# Given information start

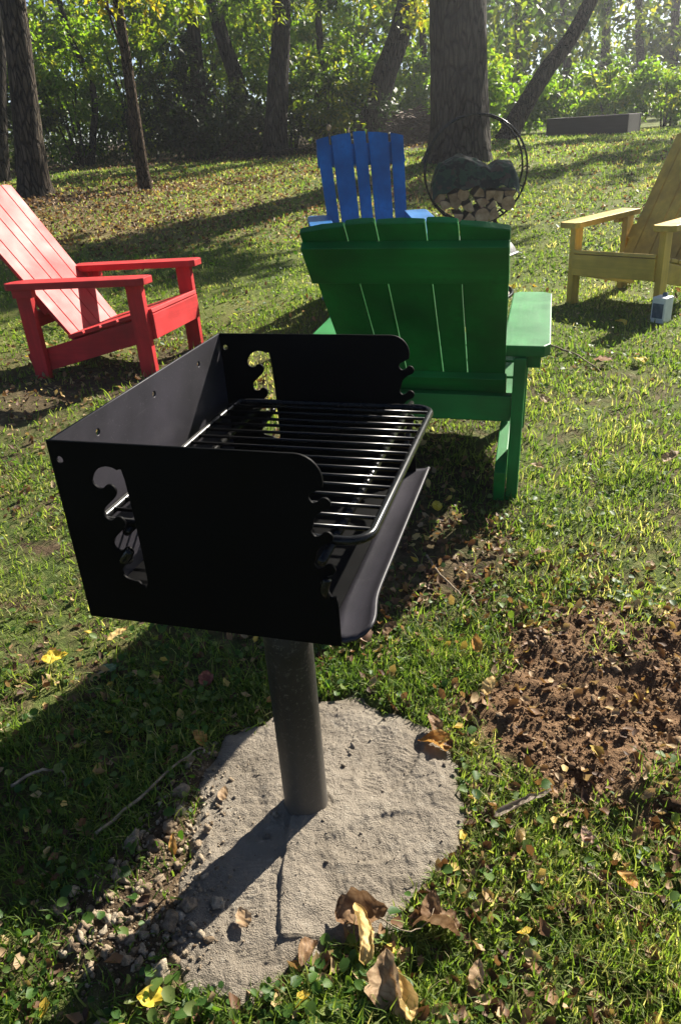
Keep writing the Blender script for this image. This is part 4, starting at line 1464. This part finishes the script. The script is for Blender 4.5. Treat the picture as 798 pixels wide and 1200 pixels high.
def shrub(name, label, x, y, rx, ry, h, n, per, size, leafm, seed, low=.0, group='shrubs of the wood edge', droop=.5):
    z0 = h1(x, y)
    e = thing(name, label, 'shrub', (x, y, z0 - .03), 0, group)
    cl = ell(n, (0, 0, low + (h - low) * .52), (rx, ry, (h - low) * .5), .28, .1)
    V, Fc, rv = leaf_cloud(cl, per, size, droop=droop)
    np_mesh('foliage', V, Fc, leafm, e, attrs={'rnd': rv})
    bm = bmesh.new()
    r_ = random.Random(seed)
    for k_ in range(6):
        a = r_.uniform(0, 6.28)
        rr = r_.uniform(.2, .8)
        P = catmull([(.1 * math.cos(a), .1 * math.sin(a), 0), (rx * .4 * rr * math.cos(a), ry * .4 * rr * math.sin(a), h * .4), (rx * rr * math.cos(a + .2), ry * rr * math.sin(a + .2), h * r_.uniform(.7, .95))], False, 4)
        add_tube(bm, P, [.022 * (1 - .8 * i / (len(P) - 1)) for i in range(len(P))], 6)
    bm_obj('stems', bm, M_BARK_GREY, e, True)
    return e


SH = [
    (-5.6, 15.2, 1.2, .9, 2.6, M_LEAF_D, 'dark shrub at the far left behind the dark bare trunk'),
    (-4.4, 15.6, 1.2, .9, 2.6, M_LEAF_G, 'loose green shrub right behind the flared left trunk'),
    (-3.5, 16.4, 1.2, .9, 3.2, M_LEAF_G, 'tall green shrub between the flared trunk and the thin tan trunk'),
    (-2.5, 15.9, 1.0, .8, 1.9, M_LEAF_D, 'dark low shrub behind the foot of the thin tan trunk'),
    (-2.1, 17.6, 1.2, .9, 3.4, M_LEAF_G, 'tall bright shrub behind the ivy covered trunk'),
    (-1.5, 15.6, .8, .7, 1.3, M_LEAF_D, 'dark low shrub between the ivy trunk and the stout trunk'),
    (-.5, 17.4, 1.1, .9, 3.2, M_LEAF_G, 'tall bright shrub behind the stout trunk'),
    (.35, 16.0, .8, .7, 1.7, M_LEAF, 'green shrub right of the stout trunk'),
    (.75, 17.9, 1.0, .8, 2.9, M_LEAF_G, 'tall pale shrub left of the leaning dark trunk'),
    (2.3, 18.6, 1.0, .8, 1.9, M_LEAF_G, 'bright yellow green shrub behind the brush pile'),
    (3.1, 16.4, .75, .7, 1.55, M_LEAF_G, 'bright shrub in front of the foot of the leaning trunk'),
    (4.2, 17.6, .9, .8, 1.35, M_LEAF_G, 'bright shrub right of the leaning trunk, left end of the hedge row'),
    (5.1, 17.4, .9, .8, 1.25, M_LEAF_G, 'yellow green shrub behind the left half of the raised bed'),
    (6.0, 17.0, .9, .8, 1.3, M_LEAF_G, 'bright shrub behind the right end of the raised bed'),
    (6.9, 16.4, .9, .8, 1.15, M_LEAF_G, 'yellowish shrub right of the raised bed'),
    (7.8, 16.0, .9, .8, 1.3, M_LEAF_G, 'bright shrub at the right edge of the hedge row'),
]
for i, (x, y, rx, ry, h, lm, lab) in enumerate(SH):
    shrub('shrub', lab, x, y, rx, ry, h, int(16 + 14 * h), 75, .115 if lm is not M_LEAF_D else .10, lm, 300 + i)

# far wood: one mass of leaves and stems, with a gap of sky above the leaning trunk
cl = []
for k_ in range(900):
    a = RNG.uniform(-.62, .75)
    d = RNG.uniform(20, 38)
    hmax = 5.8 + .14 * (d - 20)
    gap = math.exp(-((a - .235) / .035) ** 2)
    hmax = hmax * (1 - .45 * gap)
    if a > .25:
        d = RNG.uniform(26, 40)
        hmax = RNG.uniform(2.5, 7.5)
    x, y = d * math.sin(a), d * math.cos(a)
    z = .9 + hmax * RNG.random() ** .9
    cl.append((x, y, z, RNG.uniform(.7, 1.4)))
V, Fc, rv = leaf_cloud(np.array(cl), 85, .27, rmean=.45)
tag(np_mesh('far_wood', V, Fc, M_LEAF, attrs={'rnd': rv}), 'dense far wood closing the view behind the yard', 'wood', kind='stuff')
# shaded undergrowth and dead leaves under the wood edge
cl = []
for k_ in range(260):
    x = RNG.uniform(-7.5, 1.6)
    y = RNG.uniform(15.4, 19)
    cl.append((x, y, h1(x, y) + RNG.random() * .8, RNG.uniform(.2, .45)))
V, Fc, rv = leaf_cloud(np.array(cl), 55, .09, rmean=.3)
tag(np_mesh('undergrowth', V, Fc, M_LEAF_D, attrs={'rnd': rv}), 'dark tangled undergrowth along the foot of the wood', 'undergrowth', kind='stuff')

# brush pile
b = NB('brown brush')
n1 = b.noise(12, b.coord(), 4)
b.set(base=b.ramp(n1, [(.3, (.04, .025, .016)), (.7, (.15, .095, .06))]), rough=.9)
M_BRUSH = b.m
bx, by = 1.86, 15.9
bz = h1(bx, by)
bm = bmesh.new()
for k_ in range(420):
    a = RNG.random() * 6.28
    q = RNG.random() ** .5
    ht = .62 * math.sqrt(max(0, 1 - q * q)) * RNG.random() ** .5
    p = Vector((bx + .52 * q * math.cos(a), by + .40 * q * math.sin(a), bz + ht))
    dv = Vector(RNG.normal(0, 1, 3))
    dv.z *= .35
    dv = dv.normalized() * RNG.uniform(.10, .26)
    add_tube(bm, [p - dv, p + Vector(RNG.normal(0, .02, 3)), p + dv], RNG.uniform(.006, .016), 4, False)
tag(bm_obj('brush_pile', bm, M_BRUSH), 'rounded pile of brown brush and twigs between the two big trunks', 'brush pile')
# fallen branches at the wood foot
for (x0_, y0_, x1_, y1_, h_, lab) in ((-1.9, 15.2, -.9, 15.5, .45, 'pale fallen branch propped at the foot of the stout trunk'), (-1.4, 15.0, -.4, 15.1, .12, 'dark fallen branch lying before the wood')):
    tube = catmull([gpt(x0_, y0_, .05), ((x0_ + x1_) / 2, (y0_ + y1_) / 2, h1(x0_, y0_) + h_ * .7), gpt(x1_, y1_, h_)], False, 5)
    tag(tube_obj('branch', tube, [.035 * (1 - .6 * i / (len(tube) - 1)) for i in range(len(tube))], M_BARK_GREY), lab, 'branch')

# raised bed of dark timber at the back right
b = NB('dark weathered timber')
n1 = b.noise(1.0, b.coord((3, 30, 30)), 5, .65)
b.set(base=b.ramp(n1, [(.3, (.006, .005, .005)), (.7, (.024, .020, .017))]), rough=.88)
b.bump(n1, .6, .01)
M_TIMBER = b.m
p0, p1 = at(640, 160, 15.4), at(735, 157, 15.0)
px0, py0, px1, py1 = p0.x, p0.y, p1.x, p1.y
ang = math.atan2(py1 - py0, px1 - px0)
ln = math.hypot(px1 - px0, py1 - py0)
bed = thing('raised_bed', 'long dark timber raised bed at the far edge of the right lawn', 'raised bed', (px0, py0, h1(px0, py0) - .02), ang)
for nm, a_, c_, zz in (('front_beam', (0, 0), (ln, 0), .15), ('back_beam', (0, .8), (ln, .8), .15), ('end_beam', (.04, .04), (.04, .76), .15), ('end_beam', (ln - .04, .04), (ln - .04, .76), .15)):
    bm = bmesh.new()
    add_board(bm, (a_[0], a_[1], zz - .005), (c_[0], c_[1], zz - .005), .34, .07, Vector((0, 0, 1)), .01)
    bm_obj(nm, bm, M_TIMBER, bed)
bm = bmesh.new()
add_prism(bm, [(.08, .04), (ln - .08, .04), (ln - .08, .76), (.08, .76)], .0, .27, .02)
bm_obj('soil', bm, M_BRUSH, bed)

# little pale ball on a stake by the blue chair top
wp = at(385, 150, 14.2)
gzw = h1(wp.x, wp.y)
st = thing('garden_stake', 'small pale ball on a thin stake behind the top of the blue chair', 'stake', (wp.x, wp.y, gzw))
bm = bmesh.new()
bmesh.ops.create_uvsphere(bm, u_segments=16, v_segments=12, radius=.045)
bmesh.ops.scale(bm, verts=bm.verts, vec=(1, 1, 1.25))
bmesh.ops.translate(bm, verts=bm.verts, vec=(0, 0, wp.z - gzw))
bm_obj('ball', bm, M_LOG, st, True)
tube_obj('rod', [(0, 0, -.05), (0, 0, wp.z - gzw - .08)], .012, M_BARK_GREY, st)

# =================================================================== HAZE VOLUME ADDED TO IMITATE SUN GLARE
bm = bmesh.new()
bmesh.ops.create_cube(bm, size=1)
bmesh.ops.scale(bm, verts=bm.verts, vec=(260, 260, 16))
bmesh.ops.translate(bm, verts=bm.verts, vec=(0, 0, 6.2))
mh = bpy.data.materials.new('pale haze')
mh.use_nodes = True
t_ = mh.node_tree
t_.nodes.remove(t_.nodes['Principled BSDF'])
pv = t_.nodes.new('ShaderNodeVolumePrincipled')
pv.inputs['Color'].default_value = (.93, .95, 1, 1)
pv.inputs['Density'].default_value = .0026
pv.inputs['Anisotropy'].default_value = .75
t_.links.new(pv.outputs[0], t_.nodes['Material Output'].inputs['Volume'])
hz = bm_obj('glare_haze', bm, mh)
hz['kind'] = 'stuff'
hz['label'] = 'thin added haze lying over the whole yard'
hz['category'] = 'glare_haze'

# Given information end

Exactly the lines from the one holding "# shaded undergrowth" through the one holding "tag(tube_obj('branch', tube, [.035" should be printed, ends included.

■ **Solution to this exercise**:
# shaded undergrowth and dead leaves under the wood edge
cl = []
for k_ in range(260):
    x = RNG.uniform(-7.5, 1.6)
    y = RNG.uniform(15.4, 19)
    cl.append((x, y, h1(x, y) + RNG.random() * .8, RNG.uniform(.2, .45)))
V, Fc, rv = leaf_cloud(np.array(cl), 55, .09, rmean=.3)
tag(np_mesh('undergrowth', V, Fc, M_LEAF_D, attrs={'rnd': rv}), 'dark tangled undergrowth along the foot of the wood', 'undergrowth', kind='stuff')

# brush pile
b = NB('brown brush')
n1 = b.noise(12, b.coord(), 4)
b.set(base=b.ramp(n1, [(.3, (.04, .025, .016)), (.7, (.15, .095, .06))]), rough=.9)
M_BRUSH = b.m
bx, by = 1.86, 15.9
bz = h1(bx, by)
bm = bmesh.new()
for k_ in range(420):
    a = RNG.random() * 6.28
    q = RNG.random() ** .5
    ht = .62 * math.sqrt(max(0, 1 - q * q)) * RNG.random() ** .5
    p = Vector((bx + .52 * q * math.cos(a), by + .40 * q * math.sin(a), bz + ht))
    dv = Vector(RNG.normal(0, 1, 3))
    dv.z *= .35
    dv = dv.normalized() * RNG.uniform(.10, .26)
    add_tube(bm, [p - dv, p + Vector(RNG.normal(0, .02, 3)), p + dv], RNG.uniform(.006, .016), 4, False)
tag(bm_obj('brush_pile', bm, M_BRUSH), 'rounded pile of brown brush and twigs between the two big trunks', 'brush pile')
# fallen branches at the wood foot
for (x0_, y0_, x1_, y1_, h_, lab) in ((-1.9, 15.2, -.9, 15.5, .45, 'pale fallen branch propped at the foot of the stout trunk'), (-1.4, 15.0, -.4, 15.1, .12, 'dark fallen branch lying before the wood')):
    tube = catmull([gpt(x0_, y0_, .05), ((x0_ + x1_) / 2, (y0_ + y1_) / 2, h1(x0_, y0_) + h_ * .7), gpt(x1_, y1_, h_)], False, 5)
    tag(tube_obj('branch', tube, [.035 * (1 - .6 * i / (len(tube) - 1)) for i in range(len(tube))], M_BARK_GREY), lab, 'branch')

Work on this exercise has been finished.